Call me a “nerd”, if you will, but I go nowhere without a book by my side. A trip to a bookstore has never been a short affair, and my backpack has never been light. The boundless, immeasurable world of fiction has given me the tools to understand the importance of culture and knowledge, risk taking, walking me through harsh decisions and never failing to provide me with a plethora of role models. Because I read, I am avidly interested in general knowledge, conversation can be as engaging to me whether i’m discussing Jean Paul Sarte or the weather. I have no doubt that I am who I am because I read.
However, Books can only work their magic where they are welcome, and they cease to be allowed into the lives of millions of girls. Currently, there are over 65 million girls out of school, and women make up more than 2/3 of the world’s illiterate population. Social norms and economic situations make it so that a family with limited resources is more likely to send their sons to school than their daughters. Today 33 million fewer girls attend primary school than boys. Moreover, girls choosing to attend school in precarious situations are more likely to face discrimination and violence in the classrooms. A girl’s education doesn’t only teach her to read: according to UNESCO, educated women are less likely to die at childbirth, less likely to have children at an early age and will narrow pay gaps between men and women. If a country enrolled just 10% more of their girls in school, their GDP would increase by 3%. These girls not only deserve their right to education because of what they will learn, but also because it will save their lives and improve their countries’ economic condition. It’s a win-win situation for all.
Nonetheless, the impact of reading and education extended’s its claws into the lives of girl’s like me, who do in fact have the privilege of education. The problem which reading battles in this case, has nothing to do with illiteracy: its a case of representation and role-modeling.
There comes a day in which every little girl opens her history or science book in school to find only a handful of female names written on it. Marie Curie, Joan D’arc, Hellen Keller, Rosa Parks, Michelle Obama; all worthy of the mention, yet nonetheless an amount so minute when compared to the bounty of male role models available. Historically speaking, women are really seen to take on the roles of leaders, explorers, writers, inventors, entrepreneurs and scientists. It is not our job to judge history by the standards of our own time, or to condemn men nowadays for this disaster in female representation, but the fact is still there:
Young girls are exposed to fewer empowering role models (especially in STEM subjects) than boys are.

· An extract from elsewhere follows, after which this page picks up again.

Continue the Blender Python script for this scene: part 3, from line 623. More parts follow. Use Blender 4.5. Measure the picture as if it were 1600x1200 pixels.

This is where books pitch in. Literature is the biggest outlet for empowering female role models out there, and with the rise of teenage dystopian literature, even more so. We have Daenerys Targaryen, Matilda, Hestern Pryne, Violet Beaudelaire, Annabeth Chase, among the thousands, each one a feminine heroine of her own kind. As a book-obsessed child these girls became my idols, my inspiration and role models when the real world gave me very few girls to look up to. I strived (and still do) to be as smart and thoughtful as Hermione, as brave as Jo March, as curious and adventure seeking as Nancy Drew.
What I never knew, however, was the all-powerful force and impact these role models were having into my own formation as a woman.
I wanted to become the kind of girl I read books about, and through this, I was unconsciously tearing down gender barriers put forth to me.
Through their representation in literature, girls can grow up without a doubt of their potential and capacity to take on roles of leadership, discovery and impact in the modern world. She is empowered to create her story (pun on “history”). There is no obstacle Tris prior or Katniss Everdeen face that they cannot push through, and whilst this isn’t necessarily a mirror of reality (you can’t always get what you want), their successes become little girl’s hopes. A girl will only believe she can be whatever she desires when she experiences that she can indeed be a leader, explorer, inventor, entrepreneur or scientist, a fact that ceases to be stressed through the underrepresentation of girls in history and science text books. Without books, her role models are almost limited to Barbies and Celebrities (nothing against it, but hey, options are limited). And whilst the impact on boys who read is defnitiely extensive, they also have incredible literature role models inspiring both boys and girls, literature is the only are of knowledge in which girls are not underrepresented to an extensive degree.
The impact of literacy in and books in the lives of women, of all women is therefore evident, as literacy is an outlet for economic growth and political empowerment, but also a door for outstanding role models. Don’t forget:
If you give her a book, you will empower her story.